After an historic day of worldwide civil disobedience, it was time to wind down, appreciate what is profound and enduring, and contemplate what may be a very difficult future for all of the arts. While I am not necessarily attributing this sentiment to the performing artists, there was a palpable vibe throughout Duke University’s Baldwin Auditorium awaiting the start of the program.   

Duke Performances is now a co-sponsor with the Chamber Arts Society of Durham in this Chamber Arts Series, and tonight’s presentation was a unique and welcome variation on what may be referred to as a “piano trio.” Instead of the usual piano, violin, cello lineup, we had pianist Inon Barnatan, cellist Alisa Weilerstein and clarinetist Anthony McGill performing two staples of this repertoire as well as a major newly commissioned work for this ensemble.

This is truly an all-star cast. In fact, the ensemble has no real name itself and just goes by the somewhat long and cumbersome listing of their last names. Thus, the unprecedented bio information that covers nearly seven full pages of the program! Suffice it to say that these three artists are universally recognized masters of their instruments; each holds numerous honors, competition wins, and appointments with multiple music conservatories, festivals, and orchestras.

There is a school of musical thought that the works of the very young Beethoven are nearly indistinguishable from Mozart or Haydn. While that, of course, is certainly debatable, a prime example of that opinion would be his Clarinet Trio in B-flat, Op. 11. Written in Vienna in 1797, a trio for clarinet, cello and piano was an unusual combination although during this period Beethoven wrote a great deal of chamber music featuring wind instruments. This trio does provide the alternate use of violin for the clarinet part. This very bright and sprightly work is firmly entrenched in the classic Classical Style and is worlds away from the profundity and spirituality of his late chamber music. One departure from most of the chamber music of that period is that there is no real “featured” instrument.

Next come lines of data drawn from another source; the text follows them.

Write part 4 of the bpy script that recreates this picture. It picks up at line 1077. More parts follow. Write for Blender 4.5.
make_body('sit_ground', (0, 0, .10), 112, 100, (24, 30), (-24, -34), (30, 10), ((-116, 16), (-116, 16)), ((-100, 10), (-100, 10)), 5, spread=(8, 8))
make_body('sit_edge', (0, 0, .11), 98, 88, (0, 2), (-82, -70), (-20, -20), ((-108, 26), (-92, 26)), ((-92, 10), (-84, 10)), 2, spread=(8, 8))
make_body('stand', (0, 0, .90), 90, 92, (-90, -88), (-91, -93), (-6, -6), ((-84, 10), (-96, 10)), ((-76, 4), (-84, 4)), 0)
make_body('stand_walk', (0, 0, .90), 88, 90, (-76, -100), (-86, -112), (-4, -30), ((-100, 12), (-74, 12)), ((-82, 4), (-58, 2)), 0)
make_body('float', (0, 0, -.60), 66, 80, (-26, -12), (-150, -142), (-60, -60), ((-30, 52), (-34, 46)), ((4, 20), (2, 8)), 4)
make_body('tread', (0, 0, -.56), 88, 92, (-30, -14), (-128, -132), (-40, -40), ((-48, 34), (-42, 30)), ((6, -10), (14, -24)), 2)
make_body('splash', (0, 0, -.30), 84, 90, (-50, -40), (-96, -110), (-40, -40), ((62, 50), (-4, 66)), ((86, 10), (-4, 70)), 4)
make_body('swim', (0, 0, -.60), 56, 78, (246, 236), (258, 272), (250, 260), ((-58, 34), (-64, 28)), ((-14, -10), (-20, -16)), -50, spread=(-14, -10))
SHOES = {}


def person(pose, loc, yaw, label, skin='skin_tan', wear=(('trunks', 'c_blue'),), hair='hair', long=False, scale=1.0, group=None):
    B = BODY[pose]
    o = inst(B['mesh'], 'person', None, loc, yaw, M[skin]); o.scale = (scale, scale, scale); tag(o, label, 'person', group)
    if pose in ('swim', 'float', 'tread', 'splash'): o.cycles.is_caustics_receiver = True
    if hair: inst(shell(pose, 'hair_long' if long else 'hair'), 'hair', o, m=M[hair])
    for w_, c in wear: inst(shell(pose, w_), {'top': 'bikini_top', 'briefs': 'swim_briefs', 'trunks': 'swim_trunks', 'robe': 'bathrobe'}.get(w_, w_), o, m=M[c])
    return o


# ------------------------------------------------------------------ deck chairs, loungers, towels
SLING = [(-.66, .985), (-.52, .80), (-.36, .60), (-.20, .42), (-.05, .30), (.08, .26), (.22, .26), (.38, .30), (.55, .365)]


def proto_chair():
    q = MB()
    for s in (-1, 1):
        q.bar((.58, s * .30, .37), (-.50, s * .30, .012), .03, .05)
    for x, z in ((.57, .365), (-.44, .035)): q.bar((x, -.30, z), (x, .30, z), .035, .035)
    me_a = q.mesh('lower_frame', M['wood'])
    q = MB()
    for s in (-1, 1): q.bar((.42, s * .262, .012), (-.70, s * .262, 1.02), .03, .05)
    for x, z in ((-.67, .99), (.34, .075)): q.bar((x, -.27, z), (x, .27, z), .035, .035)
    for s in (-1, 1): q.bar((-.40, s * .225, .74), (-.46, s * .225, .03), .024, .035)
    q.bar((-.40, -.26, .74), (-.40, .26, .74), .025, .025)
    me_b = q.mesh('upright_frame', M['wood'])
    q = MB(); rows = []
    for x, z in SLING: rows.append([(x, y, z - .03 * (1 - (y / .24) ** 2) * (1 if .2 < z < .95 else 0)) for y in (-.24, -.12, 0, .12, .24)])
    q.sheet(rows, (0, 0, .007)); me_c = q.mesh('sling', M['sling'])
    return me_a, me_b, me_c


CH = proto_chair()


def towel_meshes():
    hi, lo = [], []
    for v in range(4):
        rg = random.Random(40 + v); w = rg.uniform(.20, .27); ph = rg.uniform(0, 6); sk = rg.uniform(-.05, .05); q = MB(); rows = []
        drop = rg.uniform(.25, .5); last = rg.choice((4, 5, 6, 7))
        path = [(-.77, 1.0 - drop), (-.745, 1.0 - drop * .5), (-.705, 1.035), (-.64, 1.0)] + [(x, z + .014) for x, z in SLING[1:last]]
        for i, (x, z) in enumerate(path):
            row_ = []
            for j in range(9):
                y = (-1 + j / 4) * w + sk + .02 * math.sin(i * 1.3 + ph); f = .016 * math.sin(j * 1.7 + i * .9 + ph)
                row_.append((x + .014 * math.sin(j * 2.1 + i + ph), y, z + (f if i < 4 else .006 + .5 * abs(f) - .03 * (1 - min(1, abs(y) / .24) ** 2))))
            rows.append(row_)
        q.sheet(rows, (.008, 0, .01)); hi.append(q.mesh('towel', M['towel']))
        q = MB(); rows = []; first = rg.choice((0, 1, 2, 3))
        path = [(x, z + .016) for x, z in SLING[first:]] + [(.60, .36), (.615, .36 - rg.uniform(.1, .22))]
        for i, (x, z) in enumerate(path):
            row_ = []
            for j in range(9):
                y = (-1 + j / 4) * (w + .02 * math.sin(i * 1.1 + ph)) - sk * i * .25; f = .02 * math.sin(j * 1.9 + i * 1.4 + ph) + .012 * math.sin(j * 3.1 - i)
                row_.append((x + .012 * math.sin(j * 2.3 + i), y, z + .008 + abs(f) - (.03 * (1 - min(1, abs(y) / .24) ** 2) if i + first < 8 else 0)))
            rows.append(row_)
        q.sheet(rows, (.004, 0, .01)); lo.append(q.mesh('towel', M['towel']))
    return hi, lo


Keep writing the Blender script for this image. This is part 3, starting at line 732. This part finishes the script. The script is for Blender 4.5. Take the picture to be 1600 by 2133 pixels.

All three players have their moments to shine and are more or less equally represented. Pianist Barnatan displayed a remarkable economy of movement as he executed a sparkling technique that never overtook the others, but if you concentrated on him, you were quite dazzled. Cellist Weilerstein had a lovely soloistic part in the opening of the Adagio and displayed a full-bodied sultry tonal palette. Clarinetist McGill had a wonderfully nuanced burnished tone that almost made you feel the woodiness of the instrument. If anything, he sounded a bit too reserved, but that could have been because I was sitting on the other side of where the bell of his instrument faced, and that could make a big difference to the listener. This trio is a somewhat overlooked gem that personifies the joys of ensemble playing, particularly in the finale set of variations.

As is often the case, any contemporary piece on a program is usually sandwiched between the old comfortable sweater ones, so the audience doesn’t flee en masse after intermission. Tonight, it was the five-movement work short stories by Joseph Hallman (b. 1979). Weilerstein introduced this work of her Curtis Institute classmate that was commissioned by this trio of musicians and made its world premiere just three days earlier at Princeton University. It is interesting to note that unlike the very long program notes of the other two works, while the composer Hallman himself wrote some notes, they were very brief and basically say to the listener to imagine your own stories of the very evocative movement names such as “familial memories at a funeral,” “regret is for the weak,” or “the path of the curve.”

Even by standards of modern composition, this is an extraordinarily rhythmically complex piece that the three players performed with remarkable ease and assurance. Description of this fairly long work, taken one movement at a time, is nearly impossible but I can enthusiastically say that this is a rare first-time hearing of a new work that immediately and totally drew me in. The remarkable craftsmanship and poetic beauty blends with the extreme technical artistry needed to carry this off and makes it a unique listening experience that had me transfixed.

Clarinetists justifiably take pride in the fact that although in 1891 Johannes Brahms declared in his will that he was done composing, it was a clarinet player who made him a liar and inspired him in his last years to compose four stunning masterpieces featuring the clarinet. The Clarinet Trio in A minor, Op. 114 was the first of these, and it was premiered, along with the even more renowned Clarinet Quintet, in Berlin in December, 1891. This somewhat standard four-movement work is the epitome of what is sometimes referred to as Brahms’ “autumnal” works. This is reserved, inward-looking music that mostly eschews any fireworks or even hints of extroversion. McGill’s plaintive, sensitive playing gives one the impression that every note played is a paradox of clear memory and long forgotten images. It was the most perfect representation of wistfulness in music that I had ever heard. I’m not generally someone who ascribes to the “young musicians cannot really portray maturity in their playing,” but this performance permeated the hall with such a sense of all the good and bad that goes into a life, that it is hard to imagine just prodigious technique being sufficient. Like a well-done prayer, this had solemnity and joy in equal measure. Glad that there was no encore to break the spell.